Problem description: Will you output all of the data below exactly, omitting the images?

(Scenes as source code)
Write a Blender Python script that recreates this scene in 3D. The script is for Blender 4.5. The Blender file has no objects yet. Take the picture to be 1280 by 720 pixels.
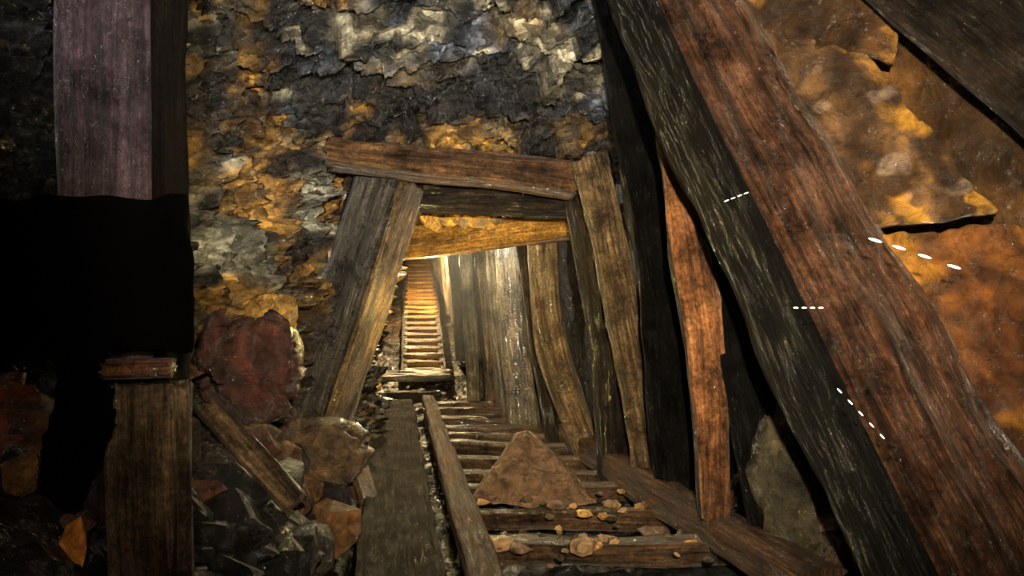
import bpy, bmesh, math, random
from mathutils import Vector, noise, Matrix
random.seed(7)
scene = bpy.context.scene
V = Vector
def S(r,g,b):
    f=lambda c:(c/255/12.92) if c/255<=0.04045 else ((c/255+0.055)/1.055)**2.4
    return (f(r),f(g),f(b),1.0)
def lerp(a,b,t): return a+(b-a)*t
def mixc(a,b,t):
    t=max(0,min(1,t)); return tuple(a[i]*(1-t)+b[i]*t for i in range(3))+(1.0,)
def sstep(a,b,x):
    t=max(0,min(1,(x-a)/(b-a))); return t*t*(3-2*t)

# ------------------------------------------------------------ materials
def newmat(name):
    m=bpy.data.materials.new(name); m.use_nodes=True
    nt=m.node_tree; b=nt.nodes['Principled BSDF']
    return m,nt,b,nt.nodes.new,nt.links.new
def ramp(nt,stops):
    r=nt.nodes.new('ShaderNodeValToRGB')
    e=r.color_ramp.elements
    while len(e)<len(stops): e.new(0.5)
    for i,(p,c) in enumerate(stops):
        e[i].position=p; e[i].color=c if len(c)==4 else (*c,1)
    return r
def g(v): return (v,v,v,1)
def mul(nt,a,b,fac=1.0):
    m=nt.nodes.new('ShaderNodeMix'); m.data_type='RGBA'; m.blend_type='MULTIPLY'
    m.inputs[0].default_value=fac
    nt.links.new(a,m.inputs[6]); nt.links.new(b,m.inputs[7]); return m.outputs[2]
def noise_n(nt,vec,scale,detail=6,rough=0.65,dist=0):
    n=nt.nodes.new('ShaderNodeTexNoise'); n.inputs['Scale'].default_value=scale; n.inputs['Detail'].default_value=detail
    n.inputs['Roughness'].default_value=rough; n.inputs['Distortion'].default_value=dist
    if vec: nt.links.new(vec,n.inputs['Vector'])
    return n
def math_n(nt,op,a,b=None,c=None):
    m=nt.nodes.new('ShaderNodeMath'); m.operation=op
    for i,x in enumerate((a,b,c)):
        if x is None: continue
        if isinstance(x,(int,float)): m.inputs[i].default_value=x
        else: nt.links.new(x,m.inputs[i])
    return m.outputs[0]
def wet_coat(nt,b,vec,amount,scale=70,gvec=None,thr=0.50):
    # patchy water film: only broken runs/droplets carry the glossy coat
    n=noise_n(nt,vec,scale,3,0.6)
    bp=nt.nodes.new('ShaderNodeBump'); bp.inputs['Strength'].default_value=1.0; bp.inputs['Distance'].default_value=0.07
    nt.links.new(n.outputs['Fac'],bp.inputs['Height'])
    nt.links.new(bp.outputs[0],b.inputs['Coat Normal'])
    k=noise_n(nt,gvec if gvec else vec,1.0 if gvec else 22,4,0.6); r=ramp(nt,[(thr,g(0)),(thr+0.06,g(amount))]); nt.links.new(k.outputs['Fac'],r.inputs[0])
    nt.links.new(r.outputs[0],b.inputs['Coat Weight']); b.inputs['Coat Roughness'].default_value=0.17
    b.inputs['Coat IOR'].default_value=2.3

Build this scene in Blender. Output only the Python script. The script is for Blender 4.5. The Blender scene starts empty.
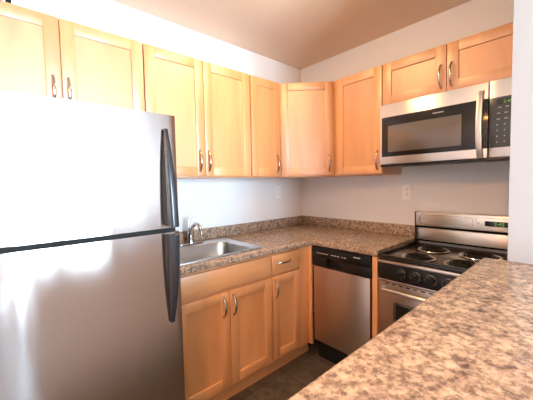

Answer to the task:
Write a Blender Python script that recreates this scene in 3D. The script is for Blender 4.5. The Blender file has no objects yet. Take the picture to be 1280 by 720 pixels.
import bpy, bmesh, math, random
from mathutils import Vector, noise, Matrix
random.seed(7)
scene = bpy.context.scene
V = Vector
def S(r,g,b):
    f=lambda c:(c/255/12.92) if c/255<=0.04045 else ((c/255+0.055)/1.055)**2.4
    return (f(r),f(g),f(b),1.0)
def lerp(a,b,t): return a+(b-a)*t
def mixc(a,b,t):
    t=max(0,min(1,t)); return tuple(a[i]*(1-t)+b[i]*t for i in range(3))+(1.0,)
def sstep(a,b,x):
    t=max(0,min(1,(x-a)/(b-a))); return t*t*(3-2*t)

# ------------------------------------------------------------ materials
def newmat(name):
    m=bpy.data.materials.new(name); m.use_nodes=True
    nt=m.node_tree; b=nt.nodes['Principled BSDF']
    return m,nt,b,nt.nodes.new,nt.links.new
def ramp(nt,stops):
    r=nt.nodes.new('ShaderNodeValToRGB')
    e=r.color_ramp.elements
    while len(e)<len(stops): e.new(0.5)
    for i,(p,c) in enumerate(stops):
        e[i].position=p; e[i].color=c if len(c)==4 else (*c,1)
    return r
def g(v): return (v,v,v,1)
def mul(nt,a,b,fac=1.0):
    m=nt.nodes.new('ShaderNodeMix'); m.data_type='RGBA'; m.blend_type='MULTIPLY'
    m.inputs[0].default_value=fac
    nt.links.new(a,m.inputs[6]); nt.links.new(b,m.inputs[7]); return m.outputs[2]
def noise_n(nt,vec,scale,detail=6,rough=0.65,dist=0):
    n=nt.nodes.new('ShaderNodeTexNoise'); n.inputs['Scale'].default_value=scale; n.inputs['Detail'].default_value=detail
    n.inputs['Roughness'].default_value=rough; n.inputs['Distortion'].default_value=dist
    if vec: nt.links.new(vec,n.inputs['Vector'])
    return n
def math_n(nt,op,a,b=None,c=None):
    m=nt.nodes.new('ShaderNodeMath'); m.operation=op
    for i,x in enumerate((a,b,c)):
        if x is None: continue
        if isinstance(x,(int,float)): m.inputs[i].default_value=x
        else: nt.links.new(x,m.inputs[i])
    return m.outputs[0]
def wet_coat(nt,b,vec,amount,scale=70,gvec=None,thr=0.50):
    # patchy water film: only broken runs/droplets carry the glossy coat
    n=noise_n(nt,vec,scale,3,0.6)
    bp=nt.nodes.new('ShaderNodeBump'); bp.inputs['Strength'].default_value=1.0; bp.inputs['Distance'].default_value=0.07
    nt.links.new(n.outputs['Fac'],bp.inputs['Height'])
    nt.links.new(bp.outputs[0],b.inputs['Coat Normal'])
    k=noise_n(nt,gvec if gvec else vec,1.0 if gvec else 22,4,0.6); r=ramp(nt,[(thr,g(0)),(thr+0.06,g(amount))]); nt.links.new(k.outputs['Fac'],r.inputs[0])
    nt.links.new(r.outputs[0],b.inputs['Coat Weight']); b.inputs['Coat Roughness'].default_value=0.17
    b.inputs['Coat IOR'].default_value=2.3

Build this scene in Blender. Output only the Python script. The script is for Blender 4.5. The Blender scene starts empty.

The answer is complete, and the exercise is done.